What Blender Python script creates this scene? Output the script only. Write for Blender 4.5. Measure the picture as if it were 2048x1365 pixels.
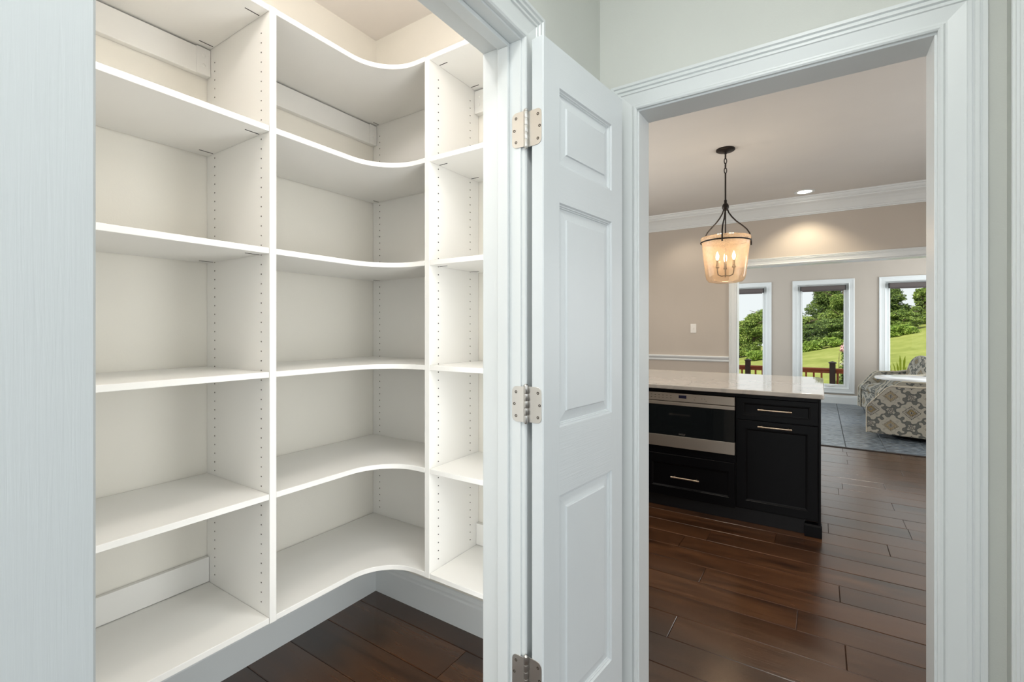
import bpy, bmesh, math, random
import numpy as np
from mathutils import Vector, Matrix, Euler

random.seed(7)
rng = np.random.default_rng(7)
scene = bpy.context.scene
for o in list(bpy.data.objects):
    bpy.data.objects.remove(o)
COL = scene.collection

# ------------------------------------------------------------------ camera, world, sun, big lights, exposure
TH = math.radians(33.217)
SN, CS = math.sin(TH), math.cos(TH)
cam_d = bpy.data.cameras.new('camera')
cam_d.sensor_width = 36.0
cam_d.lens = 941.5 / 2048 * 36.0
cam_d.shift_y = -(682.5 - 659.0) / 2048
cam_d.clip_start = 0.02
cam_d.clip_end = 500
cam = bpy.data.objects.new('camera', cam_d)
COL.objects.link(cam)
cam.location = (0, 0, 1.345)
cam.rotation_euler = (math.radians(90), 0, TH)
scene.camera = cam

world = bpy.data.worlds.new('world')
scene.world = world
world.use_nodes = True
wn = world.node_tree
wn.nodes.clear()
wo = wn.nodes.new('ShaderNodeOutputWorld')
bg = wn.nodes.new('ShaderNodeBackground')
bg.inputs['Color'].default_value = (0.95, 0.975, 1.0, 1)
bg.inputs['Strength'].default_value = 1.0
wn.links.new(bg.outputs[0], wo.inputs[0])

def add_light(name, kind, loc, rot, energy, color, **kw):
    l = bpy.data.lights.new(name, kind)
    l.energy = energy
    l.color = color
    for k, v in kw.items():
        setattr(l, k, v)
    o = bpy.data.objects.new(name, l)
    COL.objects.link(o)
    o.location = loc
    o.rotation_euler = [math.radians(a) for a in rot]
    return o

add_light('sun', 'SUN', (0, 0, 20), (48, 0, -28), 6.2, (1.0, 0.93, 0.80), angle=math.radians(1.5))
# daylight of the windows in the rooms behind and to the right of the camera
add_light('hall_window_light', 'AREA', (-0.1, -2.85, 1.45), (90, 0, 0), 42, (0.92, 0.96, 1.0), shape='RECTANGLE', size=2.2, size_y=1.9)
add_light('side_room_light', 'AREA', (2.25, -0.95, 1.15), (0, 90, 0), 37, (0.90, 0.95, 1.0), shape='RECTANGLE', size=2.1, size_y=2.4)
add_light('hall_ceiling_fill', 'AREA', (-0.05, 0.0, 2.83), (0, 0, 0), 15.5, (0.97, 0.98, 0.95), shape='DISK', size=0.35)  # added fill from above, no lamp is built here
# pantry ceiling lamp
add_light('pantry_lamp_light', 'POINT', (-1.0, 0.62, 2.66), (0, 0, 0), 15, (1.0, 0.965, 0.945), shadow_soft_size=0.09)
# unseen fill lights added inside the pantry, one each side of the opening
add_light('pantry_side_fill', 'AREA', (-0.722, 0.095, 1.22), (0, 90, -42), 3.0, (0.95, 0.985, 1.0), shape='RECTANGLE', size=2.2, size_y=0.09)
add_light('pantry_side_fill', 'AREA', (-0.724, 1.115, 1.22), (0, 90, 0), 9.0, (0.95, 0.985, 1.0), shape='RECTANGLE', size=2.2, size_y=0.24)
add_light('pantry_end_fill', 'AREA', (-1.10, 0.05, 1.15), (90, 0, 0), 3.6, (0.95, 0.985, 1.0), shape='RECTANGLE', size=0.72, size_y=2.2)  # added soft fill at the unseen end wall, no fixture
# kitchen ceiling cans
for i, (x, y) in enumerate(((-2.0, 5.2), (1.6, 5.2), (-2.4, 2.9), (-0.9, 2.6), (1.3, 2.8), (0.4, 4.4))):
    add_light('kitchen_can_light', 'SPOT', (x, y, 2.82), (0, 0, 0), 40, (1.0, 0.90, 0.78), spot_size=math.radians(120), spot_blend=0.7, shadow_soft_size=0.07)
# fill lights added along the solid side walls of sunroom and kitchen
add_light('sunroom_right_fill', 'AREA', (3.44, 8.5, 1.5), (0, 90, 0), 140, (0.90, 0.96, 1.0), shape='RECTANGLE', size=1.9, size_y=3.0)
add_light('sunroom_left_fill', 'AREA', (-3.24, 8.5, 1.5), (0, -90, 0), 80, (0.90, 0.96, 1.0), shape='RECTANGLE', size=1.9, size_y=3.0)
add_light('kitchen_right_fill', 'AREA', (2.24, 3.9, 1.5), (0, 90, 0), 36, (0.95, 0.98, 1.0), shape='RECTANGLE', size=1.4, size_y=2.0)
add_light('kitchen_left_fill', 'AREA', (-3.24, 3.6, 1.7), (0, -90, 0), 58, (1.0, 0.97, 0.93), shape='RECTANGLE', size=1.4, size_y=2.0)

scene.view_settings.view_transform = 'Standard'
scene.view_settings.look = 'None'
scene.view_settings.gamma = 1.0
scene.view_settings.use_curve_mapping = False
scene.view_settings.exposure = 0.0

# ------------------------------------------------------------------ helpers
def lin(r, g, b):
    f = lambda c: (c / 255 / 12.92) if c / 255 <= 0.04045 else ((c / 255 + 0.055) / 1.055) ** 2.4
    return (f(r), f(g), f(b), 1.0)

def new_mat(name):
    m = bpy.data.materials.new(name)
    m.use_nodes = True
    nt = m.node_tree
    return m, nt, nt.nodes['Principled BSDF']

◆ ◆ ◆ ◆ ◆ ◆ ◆

== WHAT IS BEING ASKED ==
Starting with the first line of the data above and ending with the line containing "wn.links.new(bg.outputs[0], wo.inputs[0])", please restate every line exactly, leaving images out.

== RESPONSE BELOW ==
What Blender Python script creates this scene? Output the script only. Write for Blender 4.5. Measure the picture as if it were 2048x1365 pixels.
import bpy, bmesh, math, random
import numpy as np
from mathutils import Vector, Matrix, Euler

random.seed(7)
rng = np.random.default_rng(7)
scene = bpy.context.scene
for o in list(bpy.data.objects):
    bpy.data.objects.remove(o)
COL = scene.collection

# ------------------------------------------------------------------ camera, world, sun, big lights, exposure
TH = math.radians(33.217)
SN, CS = math.sin(TH), math.cos(TH)
cam_d = bpy.data.cameras.new('camera')
cam_d.sensor_width = 36.0
cam_d.lens = 941.5 / 2048 * 36.0
cam_d.shift_y = -(682.5 - 659.0) / 2048
cam_d.clip_start = 0.02
cam_d.clip_end = 500
cam = bpy.data.objects.new('camera', cam_d)
COL.objects.link(cam)
cam.location = (0, 0, 1.345)
cam.rotation_euler = (math.radians(90), 0, TH)
scene.camera = cam

world = bpy.data.worlds.new('world')
scene.world = world
world.use_nodes = True
wn = world.node_tree
wn.nodes.clear()
wo = wn.nodes.new('ShaderNodeOutputWorld')
bg = wn.nodes.new('ShaderNodeBackground')
bg.inputs['Color'].default_value = (0.95, 0.975, 1.0, 1)
bg.inputs['Strength'].default_value = 1.0
wn.links.new(bg.outputs[0], wo.inputs[0])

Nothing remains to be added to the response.